Exercise objective — Whenever a line contains the string "this", copy it out of the entries.

● ● ●

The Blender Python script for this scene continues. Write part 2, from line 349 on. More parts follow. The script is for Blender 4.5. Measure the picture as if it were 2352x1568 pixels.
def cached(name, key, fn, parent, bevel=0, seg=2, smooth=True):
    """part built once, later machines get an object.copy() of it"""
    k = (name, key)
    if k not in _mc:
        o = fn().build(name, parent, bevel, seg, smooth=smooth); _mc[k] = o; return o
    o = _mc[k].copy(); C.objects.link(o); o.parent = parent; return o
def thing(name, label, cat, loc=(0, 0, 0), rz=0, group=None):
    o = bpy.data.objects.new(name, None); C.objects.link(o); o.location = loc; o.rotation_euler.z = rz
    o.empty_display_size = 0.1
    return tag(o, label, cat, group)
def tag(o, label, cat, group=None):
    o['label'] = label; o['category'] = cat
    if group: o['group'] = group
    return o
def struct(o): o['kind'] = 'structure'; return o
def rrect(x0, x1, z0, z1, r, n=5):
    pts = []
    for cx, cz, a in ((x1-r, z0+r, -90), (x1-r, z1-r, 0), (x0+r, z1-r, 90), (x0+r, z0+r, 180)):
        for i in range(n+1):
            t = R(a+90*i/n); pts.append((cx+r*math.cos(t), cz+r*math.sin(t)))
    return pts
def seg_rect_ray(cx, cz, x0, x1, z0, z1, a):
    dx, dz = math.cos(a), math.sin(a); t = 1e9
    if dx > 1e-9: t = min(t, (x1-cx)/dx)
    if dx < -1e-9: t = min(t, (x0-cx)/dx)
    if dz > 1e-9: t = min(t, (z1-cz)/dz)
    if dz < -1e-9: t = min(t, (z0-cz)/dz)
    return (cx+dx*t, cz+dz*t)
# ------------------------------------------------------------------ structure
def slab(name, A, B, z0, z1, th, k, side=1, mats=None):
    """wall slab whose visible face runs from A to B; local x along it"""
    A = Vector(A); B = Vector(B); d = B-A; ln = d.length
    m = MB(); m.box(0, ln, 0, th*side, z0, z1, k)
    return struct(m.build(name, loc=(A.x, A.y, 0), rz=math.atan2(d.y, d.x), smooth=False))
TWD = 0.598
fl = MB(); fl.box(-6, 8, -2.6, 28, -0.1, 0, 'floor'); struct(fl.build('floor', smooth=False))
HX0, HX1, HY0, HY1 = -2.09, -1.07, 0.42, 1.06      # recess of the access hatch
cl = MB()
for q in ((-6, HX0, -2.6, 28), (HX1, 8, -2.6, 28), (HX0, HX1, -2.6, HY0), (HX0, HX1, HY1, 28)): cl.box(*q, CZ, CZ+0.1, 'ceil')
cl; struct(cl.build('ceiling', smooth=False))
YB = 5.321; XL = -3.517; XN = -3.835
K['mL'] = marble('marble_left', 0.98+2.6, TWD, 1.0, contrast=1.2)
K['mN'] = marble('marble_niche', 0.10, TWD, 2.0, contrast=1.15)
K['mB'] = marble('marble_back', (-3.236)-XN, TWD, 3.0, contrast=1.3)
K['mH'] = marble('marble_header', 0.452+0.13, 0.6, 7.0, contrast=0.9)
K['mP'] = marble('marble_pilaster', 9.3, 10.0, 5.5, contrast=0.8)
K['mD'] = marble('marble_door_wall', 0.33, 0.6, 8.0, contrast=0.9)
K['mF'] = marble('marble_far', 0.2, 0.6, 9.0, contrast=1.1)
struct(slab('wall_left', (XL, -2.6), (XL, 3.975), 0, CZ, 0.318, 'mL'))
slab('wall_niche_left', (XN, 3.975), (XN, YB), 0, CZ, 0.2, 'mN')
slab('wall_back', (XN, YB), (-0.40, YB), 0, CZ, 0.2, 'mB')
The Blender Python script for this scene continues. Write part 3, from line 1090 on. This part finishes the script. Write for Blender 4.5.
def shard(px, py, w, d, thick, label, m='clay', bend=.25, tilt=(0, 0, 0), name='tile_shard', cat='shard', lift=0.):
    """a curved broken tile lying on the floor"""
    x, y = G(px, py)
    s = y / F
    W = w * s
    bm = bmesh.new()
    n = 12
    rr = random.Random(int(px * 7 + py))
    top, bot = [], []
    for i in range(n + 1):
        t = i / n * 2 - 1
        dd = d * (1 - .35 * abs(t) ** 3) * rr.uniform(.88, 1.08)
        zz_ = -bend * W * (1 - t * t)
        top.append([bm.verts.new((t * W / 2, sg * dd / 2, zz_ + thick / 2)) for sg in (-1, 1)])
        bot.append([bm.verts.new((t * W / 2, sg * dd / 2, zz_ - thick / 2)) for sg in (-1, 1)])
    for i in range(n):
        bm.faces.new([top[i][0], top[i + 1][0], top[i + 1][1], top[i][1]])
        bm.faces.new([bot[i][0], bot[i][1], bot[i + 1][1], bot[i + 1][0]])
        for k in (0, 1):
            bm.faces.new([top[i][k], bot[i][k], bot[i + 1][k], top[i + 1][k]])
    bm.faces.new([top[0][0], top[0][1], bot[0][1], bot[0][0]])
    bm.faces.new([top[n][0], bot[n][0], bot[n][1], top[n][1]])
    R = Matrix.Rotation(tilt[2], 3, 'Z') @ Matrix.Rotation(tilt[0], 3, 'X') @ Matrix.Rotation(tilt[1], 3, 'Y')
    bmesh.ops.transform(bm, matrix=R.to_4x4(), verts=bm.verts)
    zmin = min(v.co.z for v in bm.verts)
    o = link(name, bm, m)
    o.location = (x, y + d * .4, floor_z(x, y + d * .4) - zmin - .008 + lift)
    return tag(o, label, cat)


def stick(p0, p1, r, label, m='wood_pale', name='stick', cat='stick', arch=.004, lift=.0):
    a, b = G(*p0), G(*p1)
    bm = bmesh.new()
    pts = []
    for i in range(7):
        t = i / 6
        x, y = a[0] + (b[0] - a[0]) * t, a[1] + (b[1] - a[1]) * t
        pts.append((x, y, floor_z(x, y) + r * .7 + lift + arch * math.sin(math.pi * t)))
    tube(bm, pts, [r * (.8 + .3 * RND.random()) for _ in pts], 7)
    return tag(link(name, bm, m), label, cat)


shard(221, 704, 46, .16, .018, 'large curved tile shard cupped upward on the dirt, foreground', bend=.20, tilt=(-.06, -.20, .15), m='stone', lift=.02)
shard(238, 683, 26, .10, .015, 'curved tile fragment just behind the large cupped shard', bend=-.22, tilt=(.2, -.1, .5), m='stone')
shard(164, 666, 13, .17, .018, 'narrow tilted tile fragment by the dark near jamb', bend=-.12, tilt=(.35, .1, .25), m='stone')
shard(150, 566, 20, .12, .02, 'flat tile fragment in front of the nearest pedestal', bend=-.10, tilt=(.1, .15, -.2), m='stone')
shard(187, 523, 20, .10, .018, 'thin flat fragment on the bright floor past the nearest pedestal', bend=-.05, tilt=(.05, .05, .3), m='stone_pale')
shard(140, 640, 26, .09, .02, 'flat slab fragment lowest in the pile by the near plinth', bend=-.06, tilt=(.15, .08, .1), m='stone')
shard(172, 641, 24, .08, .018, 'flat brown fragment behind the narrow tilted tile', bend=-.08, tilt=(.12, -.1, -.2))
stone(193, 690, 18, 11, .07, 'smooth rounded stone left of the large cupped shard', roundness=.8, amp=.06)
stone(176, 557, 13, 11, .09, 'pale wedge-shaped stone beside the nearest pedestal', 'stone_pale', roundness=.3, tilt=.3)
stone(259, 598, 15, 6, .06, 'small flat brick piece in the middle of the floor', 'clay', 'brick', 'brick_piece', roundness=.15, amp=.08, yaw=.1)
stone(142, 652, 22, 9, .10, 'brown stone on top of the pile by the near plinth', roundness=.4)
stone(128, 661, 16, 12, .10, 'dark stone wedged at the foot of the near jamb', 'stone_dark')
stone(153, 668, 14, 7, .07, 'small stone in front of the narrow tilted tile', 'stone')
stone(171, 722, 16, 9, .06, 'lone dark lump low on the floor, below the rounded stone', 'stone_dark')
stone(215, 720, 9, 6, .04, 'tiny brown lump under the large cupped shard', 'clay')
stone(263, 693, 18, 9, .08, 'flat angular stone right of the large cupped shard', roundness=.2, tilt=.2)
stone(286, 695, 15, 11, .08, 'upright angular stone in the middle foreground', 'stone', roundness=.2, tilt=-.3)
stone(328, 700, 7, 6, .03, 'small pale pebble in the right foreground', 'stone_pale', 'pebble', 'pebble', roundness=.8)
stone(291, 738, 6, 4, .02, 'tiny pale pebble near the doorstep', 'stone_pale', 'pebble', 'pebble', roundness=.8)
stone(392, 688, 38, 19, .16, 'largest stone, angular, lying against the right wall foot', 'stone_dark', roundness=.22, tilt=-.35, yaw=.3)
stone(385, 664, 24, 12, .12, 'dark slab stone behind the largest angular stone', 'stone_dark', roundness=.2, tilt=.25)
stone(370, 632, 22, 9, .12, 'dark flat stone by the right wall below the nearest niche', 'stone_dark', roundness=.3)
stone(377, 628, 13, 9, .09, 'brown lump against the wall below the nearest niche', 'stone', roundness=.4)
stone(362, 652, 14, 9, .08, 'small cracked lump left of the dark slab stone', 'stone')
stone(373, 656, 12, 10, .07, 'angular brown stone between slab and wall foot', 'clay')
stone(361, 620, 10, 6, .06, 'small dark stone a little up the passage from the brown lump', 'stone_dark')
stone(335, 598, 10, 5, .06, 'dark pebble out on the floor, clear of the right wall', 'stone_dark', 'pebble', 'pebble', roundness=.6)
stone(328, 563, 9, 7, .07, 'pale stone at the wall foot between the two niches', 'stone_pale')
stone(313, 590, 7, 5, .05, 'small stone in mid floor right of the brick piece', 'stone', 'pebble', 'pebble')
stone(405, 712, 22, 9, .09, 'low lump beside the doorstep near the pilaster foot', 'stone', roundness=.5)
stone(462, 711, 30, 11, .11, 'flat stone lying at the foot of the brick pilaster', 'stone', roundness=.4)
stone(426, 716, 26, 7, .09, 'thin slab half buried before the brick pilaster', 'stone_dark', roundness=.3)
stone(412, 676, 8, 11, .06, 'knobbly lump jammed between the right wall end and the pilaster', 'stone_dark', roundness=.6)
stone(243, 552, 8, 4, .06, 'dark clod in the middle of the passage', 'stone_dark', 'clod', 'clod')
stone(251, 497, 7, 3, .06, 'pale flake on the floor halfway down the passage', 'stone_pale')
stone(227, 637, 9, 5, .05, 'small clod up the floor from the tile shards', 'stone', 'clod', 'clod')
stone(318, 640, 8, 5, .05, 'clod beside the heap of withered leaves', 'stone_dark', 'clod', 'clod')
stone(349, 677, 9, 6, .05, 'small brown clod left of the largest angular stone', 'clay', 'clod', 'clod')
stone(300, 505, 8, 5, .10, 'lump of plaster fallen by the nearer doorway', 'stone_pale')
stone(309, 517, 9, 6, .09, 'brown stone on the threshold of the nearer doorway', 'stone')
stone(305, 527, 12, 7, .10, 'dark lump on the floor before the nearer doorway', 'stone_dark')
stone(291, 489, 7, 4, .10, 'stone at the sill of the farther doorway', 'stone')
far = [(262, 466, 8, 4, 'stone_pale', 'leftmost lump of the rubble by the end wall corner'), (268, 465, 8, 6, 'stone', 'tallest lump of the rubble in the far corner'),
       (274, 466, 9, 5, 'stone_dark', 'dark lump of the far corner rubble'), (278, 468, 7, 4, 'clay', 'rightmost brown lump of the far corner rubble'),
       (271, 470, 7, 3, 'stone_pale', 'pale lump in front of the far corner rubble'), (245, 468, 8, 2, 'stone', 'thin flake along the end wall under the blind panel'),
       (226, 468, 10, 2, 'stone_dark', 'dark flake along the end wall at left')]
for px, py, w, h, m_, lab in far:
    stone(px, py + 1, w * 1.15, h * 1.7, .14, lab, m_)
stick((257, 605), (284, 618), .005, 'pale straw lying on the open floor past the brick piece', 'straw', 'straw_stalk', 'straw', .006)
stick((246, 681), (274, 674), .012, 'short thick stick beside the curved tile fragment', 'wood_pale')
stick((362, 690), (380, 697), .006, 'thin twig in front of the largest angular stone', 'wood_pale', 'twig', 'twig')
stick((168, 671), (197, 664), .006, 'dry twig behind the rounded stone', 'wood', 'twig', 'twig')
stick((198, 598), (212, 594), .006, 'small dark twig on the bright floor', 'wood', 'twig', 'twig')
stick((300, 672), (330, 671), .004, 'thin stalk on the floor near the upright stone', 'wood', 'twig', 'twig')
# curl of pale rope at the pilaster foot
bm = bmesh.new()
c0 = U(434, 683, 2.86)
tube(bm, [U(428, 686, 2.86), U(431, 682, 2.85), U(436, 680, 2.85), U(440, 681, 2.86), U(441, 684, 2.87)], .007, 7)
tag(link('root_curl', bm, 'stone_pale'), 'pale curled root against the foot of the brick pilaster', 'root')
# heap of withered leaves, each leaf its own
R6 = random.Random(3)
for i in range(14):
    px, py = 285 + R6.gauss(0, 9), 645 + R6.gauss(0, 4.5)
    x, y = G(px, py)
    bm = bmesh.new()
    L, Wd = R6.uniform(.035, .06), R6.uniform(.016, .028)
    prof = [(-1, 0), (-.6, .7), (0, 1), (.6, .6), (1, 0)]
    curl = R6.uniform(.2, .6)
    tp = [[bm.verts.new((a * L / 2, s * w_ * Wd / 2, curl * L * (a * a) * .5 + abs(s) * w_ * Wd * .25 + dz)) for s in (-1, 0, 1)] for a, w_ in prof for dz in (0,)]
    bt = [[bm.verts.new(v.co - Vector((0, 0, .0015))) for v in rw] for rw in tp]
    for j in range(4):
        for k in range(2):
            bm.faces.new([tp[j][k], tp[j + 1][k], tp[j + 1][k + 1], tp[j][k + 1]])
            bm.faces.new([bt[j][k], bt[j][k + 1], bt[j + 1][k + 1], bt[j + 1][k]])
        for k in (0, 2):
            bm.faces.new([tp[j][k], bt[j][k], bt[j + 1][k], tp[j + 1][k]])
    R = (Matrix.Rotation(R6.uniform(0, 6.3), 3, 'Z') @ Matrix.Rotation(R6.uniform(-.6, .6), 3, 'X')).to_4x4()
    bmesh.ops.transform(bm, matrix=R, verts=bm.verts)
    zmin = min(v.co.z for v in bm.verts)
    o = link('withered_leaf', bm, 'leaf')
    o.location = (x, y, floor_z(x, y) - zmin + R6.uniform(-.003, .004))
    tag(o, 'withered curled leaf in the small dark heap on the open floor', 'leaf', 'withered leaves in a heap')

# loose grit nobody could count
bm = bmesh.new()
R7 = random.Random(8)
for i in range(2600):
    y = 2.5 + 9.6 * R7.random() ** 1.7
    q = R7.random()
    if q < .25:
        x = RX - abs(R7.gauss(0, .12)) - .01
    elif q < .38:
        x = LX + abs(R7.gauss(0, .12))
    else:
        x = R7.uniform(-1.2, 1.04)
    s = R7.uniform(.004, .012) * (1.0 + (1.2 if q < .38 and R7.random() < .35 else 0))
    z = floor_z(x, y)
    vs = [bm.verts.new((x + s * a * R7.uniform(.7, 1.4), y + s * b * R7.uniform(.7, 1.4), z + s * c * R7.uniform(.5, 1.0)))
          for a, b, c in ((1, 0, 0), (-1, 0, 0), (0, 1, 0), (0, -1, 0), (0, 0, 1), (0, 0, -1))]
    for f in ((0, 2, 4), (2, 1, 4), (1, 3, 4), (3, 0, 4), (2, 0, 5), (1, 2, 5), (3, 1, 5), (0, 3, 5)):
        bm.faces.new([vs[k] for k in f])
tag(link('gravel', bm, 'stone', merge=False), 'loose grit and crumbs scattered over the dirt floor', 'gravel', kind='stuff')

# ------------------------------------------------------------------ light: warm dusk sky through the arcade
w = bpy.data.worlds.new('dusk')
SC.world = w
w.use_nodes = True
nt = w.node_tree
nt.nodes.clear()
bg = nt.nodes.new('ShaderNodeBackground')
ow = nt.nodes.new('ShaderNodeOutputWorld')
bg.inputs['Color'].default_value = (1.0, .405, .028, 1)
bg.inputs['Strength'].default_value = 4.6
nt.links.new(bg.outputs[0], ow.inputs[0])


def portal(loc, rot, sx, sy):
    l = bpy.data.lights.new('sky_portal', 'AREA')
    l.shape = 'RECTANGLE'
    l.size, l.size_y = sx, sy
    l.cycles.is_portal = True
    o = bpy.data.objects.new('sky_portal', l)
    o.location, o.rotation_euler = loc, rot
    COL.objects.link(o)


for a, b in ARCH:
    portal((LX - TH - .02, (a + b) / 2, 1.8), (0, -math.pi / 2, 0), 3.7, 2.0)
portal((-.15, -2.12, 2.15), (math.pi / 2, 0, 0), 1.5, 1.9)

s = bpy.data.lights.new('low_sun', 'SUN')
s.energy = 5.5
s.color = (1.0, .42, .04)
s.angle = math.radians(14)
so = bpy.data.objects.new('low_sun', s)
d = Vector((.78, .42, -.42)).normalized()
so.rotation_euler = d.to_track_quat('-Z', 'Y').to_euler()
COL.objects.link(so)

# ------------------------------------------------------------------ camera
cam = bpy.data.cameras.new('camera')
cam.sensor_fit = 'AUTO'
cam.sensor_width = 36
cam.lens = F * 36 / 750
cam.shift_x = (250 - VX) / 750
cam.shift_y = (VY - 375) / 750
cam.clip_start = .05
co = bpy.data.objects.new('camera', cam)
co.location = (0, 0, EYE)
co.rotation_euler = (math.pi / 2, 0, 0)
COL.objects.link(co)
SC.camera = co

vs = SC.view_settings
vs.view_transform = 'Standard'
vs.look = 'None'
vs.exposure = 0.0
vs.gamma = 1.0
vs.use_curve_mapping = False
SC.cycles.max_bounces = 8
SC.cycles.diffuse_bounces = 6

● ● ●

Problem solution —
The Blender Python script for this scene continues. Write part 2, from line 349 on. More parts follow. The script is for Blender 4.5. Measure the picture as if it were 2352x1568 pixels.
The Blender Python script for this scene continues. Write part 3, from line 1090 on. This part finishes the script. Write for Blender 4.5.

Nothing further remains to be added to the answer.